● **GOAL OF THE EXERCISE**: Find the word "from" in the data. Return every line where it appears.

--- start of DATASET EXCERPT ---

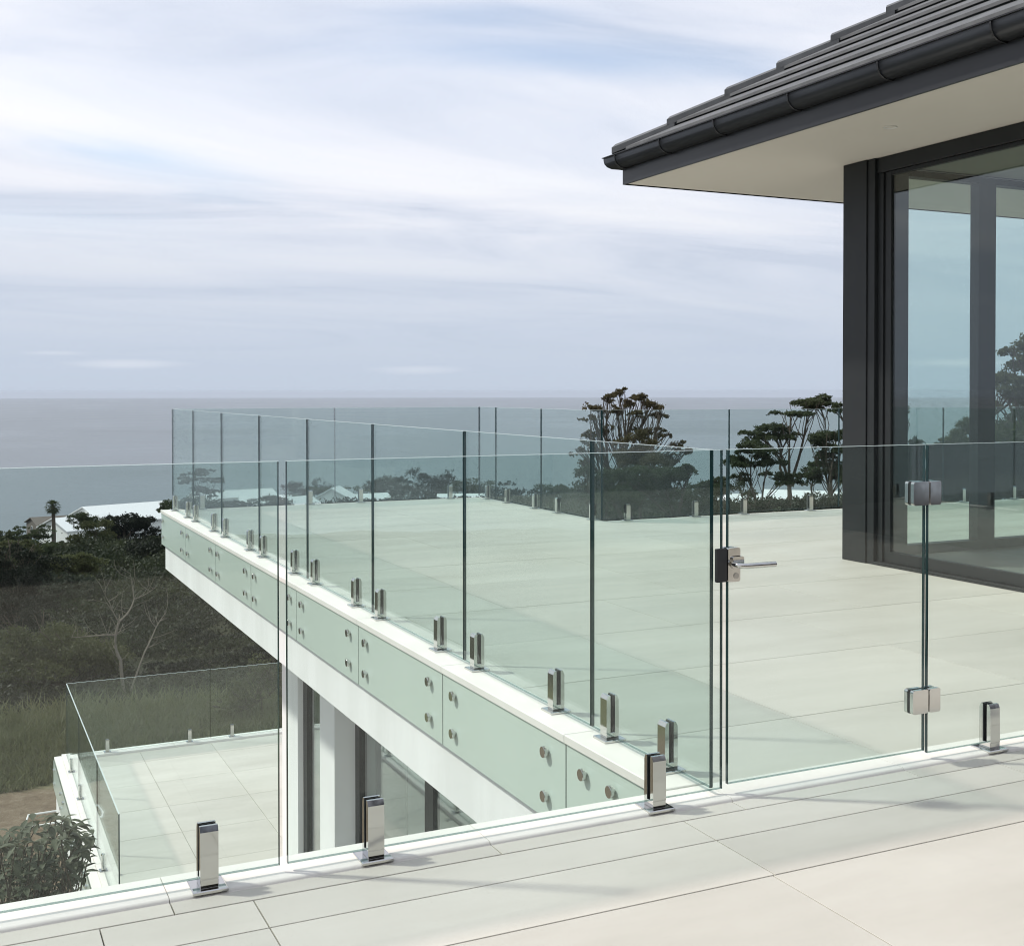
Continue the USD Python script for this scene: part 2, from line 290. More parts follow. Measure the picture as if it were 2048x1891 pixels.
LJ = [0.118, 0.875, 2.24, 3.65, 5.11, 6.58, 8.08, 9.66, 11.29]
for a, b in zip(LJ[:-1], LJ[1:]):
    obj('coping_stone', MB().cbox(-0.137, 0.050, a+0.0012, b-0.0012, -0.025, 0.012, 0.003), 'coping_stone', cop2)

# ------------------------------------------------------------------ glass fences
GT, GB = 1.23, 0.030
TH = 0.0068                                 # half the glass thickness
def pane(parent, axis, at, a, b, z0, z1, m='clear_glass', r=0.0, ends=(True, True)):
    """one glass panel: the clear body, its dark polished sides and a top edge painted pale as if lit by the sky"""
    v = np.array([(u, s*TH, z) for s in (-1, 1) for (u, z) in ((a, z0), (b, z0), (b, z1), (a, z1))], float)
    if axis == 'y': v = v[:, [1, 0, 2]]
    v[:, 0 if axis == 'y' else 1] += at
    g = obj('pane', (v, np.array([(0, 1, 2, 3), (7, 6, 5, 4)])), m, parent)
    e = 0.0006; t = TH
    def strip(u0, u1, w0, w1):
        return (u0, u1, at-t, at+t, w0, w1) if axis == 'x' else (at-t, at+t, u0, u1, w0, w1)
    for u0, u1 in ((a, a+0.0015), (b-0.0015, b)): obj('side_edge', MB().box(*strip(u0, u1, z0, z1-0.0015)), 'glass_edge', g)
    obj('top_edge', MB().box(*strip(a, b, z1-0.0015, z1)), 'lit_glass_edge', g)
    obj('bottom_edge', MB().box(*strip(a+0.0015, b-0.0015, z0, z0+0.0015)), 'glass_foot', g)
    return g

def spigot_meshes(h=0.186):
    """square steel clamp post: two bevelled jaws with the glass slot between them (glass runs along x), on a square plate"""
    w, d, s = 0.026, 0.029, 0.0105
    def jaw(sgn):
        prof = [(s, 0.034), (d, 0.034), (d-0.001, h-0.016), (d-0.009, h), (s, h)]
        m = MB().prism([(sgn*p, q) for p, q in (prof if sgn > 0 else prof[::-1])], 'x', -w, w); return m
    j = MB(); a, f = jaw(1).mesh(); j.add(a, f); a, f = jaw(-1).mesh(); j.add(a, f)
    j.cbox(-w, w, -d, d, 0.011, 0.035, 0.0015)
    plate = MB(); plate.tm(trimesh.convex.convex_hull(np.array([(sx*x, sy*x, z) for sx in (-1, 1) for sy in (-1, 1) for x, z in ((0.049, 0.0), (0.050, 0.002), (0.050, 0.0085), (0.047, 0.011))])))
    rub = MB(); rub.box(-w+0.001, w-0.001, TH+0.0002, s+0.0003, 0.036, h-0.003); rub.box(-w+0.001, w-0.001, -s-0.0003, -TH-0.0002, 0.036, h-0.003)
    return j, plate, rub
SJ, SP, SR = spigot_meshes()
def turned(m, x, y, z, rot):
    v, f = m.mesh(); c, s = math.cos(rot), math.sin(rot)
    return np.c_[v[:, 0]*c - v[:, 1]*s + x, v[:, 0]*s + v[:, 1]*c + y, v[:, 2] + z], f
def spigot(parent, x, y, z, rot=0.0):
    j = obj('spigot', turned(SJ, x, y, z, rot), 'polished_steel', parent)
    obj('base_plate', turned(SP, x, y, z, rot), 'polished_steel', j)
    obj('rubber_gasket', turned(SR, x, y, z, rot), 'black_rubber', j)
H = math.pi/2
fence = thing('glass_pool_fence', 'front frameless glass fence on steel spigots at the left, nearest the viewer', 'glass fence')
pane(fence, 'x', 0.0, -3.05, -1.556, GB, GT); pane(fence, 'x', 0.0, -1.532, 0.030, GB, GT)
for x in (-2.72, -1.769, -1.267, -0.252): spigot(fence, x, -0.012, 0.004)
fence2 = thing('glass_pool_fence', 'front frameless glass panel at the right of the gate, holding its hinges', 'glass fence')
pane(fence2, 'x', 0.0, 0.993, 2.40, GB, GT)
for x in (1.318, 2.10): spigot(fence2, x, -0.012, 0.004)
pane(fence2, 'x', 0.0, 2.42, 3.90, GB, GT)
for x in (2.75, 3.60): spigot(fence2, x, -0.012, 0.004)

# the gate, between the corner and the right panel, with lever lock and two hinges
gate = thing('glass_gate', 'frameless glass gate with steel lever lock and two hinges', 'gate')
GX0, GX1 = 0.054, 0.977
pane(gate, 'x', 0.0, GX0, GX1, GB+0.012, GT)
def rounded_plate(x0, x1, z0, z1, y0, y1, r, axis='y', n=5):
    p = []
    for cx, cz, a0 in ((x1-r, z0+r, -H), (x1-r, z1-r, 0), (x0+r, z1-r, H), (x0+r, z0+r, 2*H)):
        p += [(cx + r*math.cos(a0+t), cz + r*math.sin(a0+t)) for t in np.linspace(0, H, n)]
    return MB().prism(p, axis, y0, y1)
LZ0, LZ1 = 0.763, 0.883
lk = obj('lock_case', rounded_plate(0.042, 0.094, LZ0, LZ1, -0.024, -TH-0.0003, 0.008), 'polished_steel', gate, smooth=35)
obj('rear_case', rounded_plate(0.042, 0.094, LZ0, LZ1, TH+0.0003, 0.024, 0.008), 'polished_steel', lk, smooth=35)
obj('strike_box', MB().cbox(-0.004, 0.040, -0.023, -TH-0.0004, LZ0+0.001, LZ1-0.001, 0.002), 'black_rubber', lk)
hx, hz = 0.080, 0.826
obj('rose', rounded_plate(0.056, 0.104, hz-0.017, hz+0.027, -0.033, -0.0245, 0.008), 'polished_steel', lk, smooth=35)
lev = MB(); arc = [(hx-0.022, -0.033, hz), (hx-0.022, -0.052, hz), (hx-0.018, -0.062, hz), (hx-0.008, -0.070, hz-0.001), (hx+0.006, -0.074, hz-0.002), (hx+0.128, -0.075, hz-0.002)]
lev.tube(arc, [0.0090, 0.0090, 0.0093, 0.0096, 0.0098, 0.0095], 14)
obj('handle', lev, 'polished_steel', lk, smooth=45)
kc = MB(); kc.tube([(0.076, -0.024, 0.784), (0.076, -0.027, 0.784)], 0.0105, 16); obj('key_cylinder', kc, 'brushed_steel', lk, smooth=40)
for z0 in (0.996, 0.192):
    hg = obj('hinge', rounded_plate(GX1-0.074, GX1+0.003, z0, z0+0.092, -0.024, -TH-0.0003, 0.010), 'polished_steel', gate, smooth=35)
    obj('rear_leaf', rounded_plate(GX1-0.074, GX1+0.003, z0, z0+0.092, TH+0.0003, 0.024, 0.010), 'polished_steel', hg, smooth=35)
    obj('fixed_leaf', rounded_plate(GX1+0.011, GX1+0.066, z0, z0+0.092, -0.024, -TH-0.0003, 0.008), 'polished_steel', hg, smooth=35)
    obj('rear_leaf', rounded_plate(GX1+0.011, GX1+0.066, z0, z0+0.092, TH+0.0003, 0.024, 0.008), 'polished_steel', hg, smooth=35)
    pv = MB(); pv.tube([(GX1+0.007, -0.013, z0+0.002), (GX1+0.007, -0.013, z0+0.026)], 0.007, 12); pv.tube([(GX1+0.007, -0.013, z0+0.068), (GX1+0.007, -0.013, z0+0.090)], 0.007, 12)
    pv.tube([(GX1+0.007, -0.013, z0+0.026), (GX1+0.007, -0.013, z0+0.068)], 0.0045, 10)
    obj('pivot', pv, 'brushed_steel', hg, smooth=40)
    obj('gasket', MB().box(GX1-0.072, GX1+0.001, -TH-0.0002, TH+0.0002, z0+0.002, z0+0.090), 'black_rubber', hg)

# left rail
rail = thing('glass_balustrade', 'long frameless glass balustrade along the left edge of the upper deck', 'balustrade')
JY = [0.012, 0.880, 2.2475, 3.739, 5.265, 6.804, 8.385, 9.90, FY]
for a, b in zip(JY[:-1], JY[1:]): pane(rail, 'y', 0.0, a+0.005, b-0.005, GB, GT)
for y in (0.30, 0.735, 1.21, 2.085, 2.59, 3.59, 4.08, 5.06, 5.63, 6.66, 7.155, 8.21, 8.76, 9.75, 10.21, 11.08): spigot(rail, 0.0, y, 0.012, H)
far = thing('glass_balustrade', 'glass balustrade across the far edge of the upper deck, facing the sea', 'balustrade')
for a, b in ((0.012, 2.02), (2.03, NX-0.01)): pane(far, 'x', FY, a, b, GB, GT)
for x in (0.35, 1.70, 2.37, 3.62): spigot(far, x, FY, 0.0)
notch = thing('glass_balustrade', 'short return of glass balustrade stepping back from the far deck edge', 'balustrade')
for a, b in ((NY+0.012, 9.385), (9.395, 10.705), (10.715, FY-0.01)): pane(notch, 'y', NX, a, b, GB, GT)
for y in (8.12, 8.95, 9.56, 10.36, 10.98): spigot(notch, NX, y, 0.0, H)
right = thing('glass_balustrade', 'glass balustrade running behind the house towards the right', 'balustrade')
rx = [NX+0.002, 5.74, 7.36, 9.06, 10.7, 12.3, RX]
for a, b in zip(rx[:-1], rx[1:]): pane(right, 'x', NY, a+0.005, b-0.005, GB, GT)
for x in (4.37, 5.27, 5.95, 6.92, 7.75, 8.66, 9.4, 10.3, 11.1, 11.9): spigot(right, x, NY, 0.0)

# ------------------------------------------------------------------ house
house = thing('house', 'modern white house with dark window frames, tiled roof and deep eaves', 'house')
# lower storey and terrace slab
SX = -0.100; SE = 11.17
obj('terrace_slab', MB().box(SX, NX+0.10, 0.118, SE, -0.685, -0.402).box(SX, -0.001, 0.118, SE, -0.402, -0.026), 'white_render', house)
obj('terrace_slab', MB().box(NX+0.10, RX, 0.118, NY+0.04, -0.685, -0.402), 'white_render', house)
obj('retaining_wall', MB().box(-7.0, 0.95, -0.25, 0.108, -4.6, -0.61), 'white_render', house)
LX = 0.95; LZ = -3.9
obj('lower_wall', MB().box(LX, 1.5, 9.087, 9.76, LZ, -0.687), 'white_render', house)
obj('lower_wall', MB().box(LX, 1.5, 7.731, 8.239, LZ, -0.687), 'grey_render', house)
obj('lower_wall', MB().box(1.5, 9.0, 9.56, 9.76, LZ, -0.687), 'white_render', house)
obj('lower_wall', MB().box(LX, 1.6, 0.118, 2.6, LZ, -0.687), 'white_render', house)
w1 = obj('lower_window', MB().box(LX+0.06, LX+0.13, 8.94, 9.086, LZ+0.002, -0.688).box(LX+0.06, LX+0.13, 8.24, 8.94, -0.93, -0.688).box(LX+0.06, LX+0.13, 8.24, 8.94, LZ+0.002, LZ+0.08), 'powder_coat', house)
obj('window_pane', MB().box(LX+0.09, LX+0.10, 8.241, 8.939, LZ+0.081, -0.931), 'window_glass', w1)
D = 0.21
w2 = obj('lower_sliding_door', MB().box(LX+D, LX+D+0.08, 7.60, 7.73, LZ+0.002, -0.688).box(LX+D, LX+D+0.08, 2.6, 7.60, -0.83, -0.688).box(LX+D, LX+D+0.08, 2.6, 7.60, LZ+0.002, LZ+0.07)
         .box(LX+D+0.01, LX+D+0.07, 5.67, 5.86, LZ+0.071, -0.831).box(LX+D+0.01, LX+D+0.07, 4.2, 4.35, LZ+0.071, -0.831), 'powder_coat', house)
for a, b in ((5.861, 7.599), (4.351, 5.669), (2.601, 4.199)):
    obj('window_pane', MB().box(LX+D+0.03, LX+D+0.04, a, b, LZ+0.072, -0.832), 'window_glass', w2)
obj('curtain', MB().box(LX+D+0.16, LX+D+0.18, 6.72, 7.58, LZ+0.01, -0.70), 'room_dark', house)
obj('lower_room', MB().box(1.6, 8.9, 0.3, 9.5, LZ-0.02, LZ).box(8.7, 8.9, 0.3, 9.5, LZ, -0.70).box(1.7, 8.7, 0.3, 0.4, LZ, -0.70).box(2.6, 2.7, 8.2, 9.55, LZ, -0.70), 'room_paint', house)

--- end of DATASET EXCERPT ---

● **WRITTEN RESPONSE**:
Continue the USD Python script for this scene: part 2, from line 290. More parts follow. Measure the picture as if it were 2048x1891 pixels.
notch = thing('glass_balustrade', 'short return of glass balustrade stepping back from the far deck edge', 'balustrade')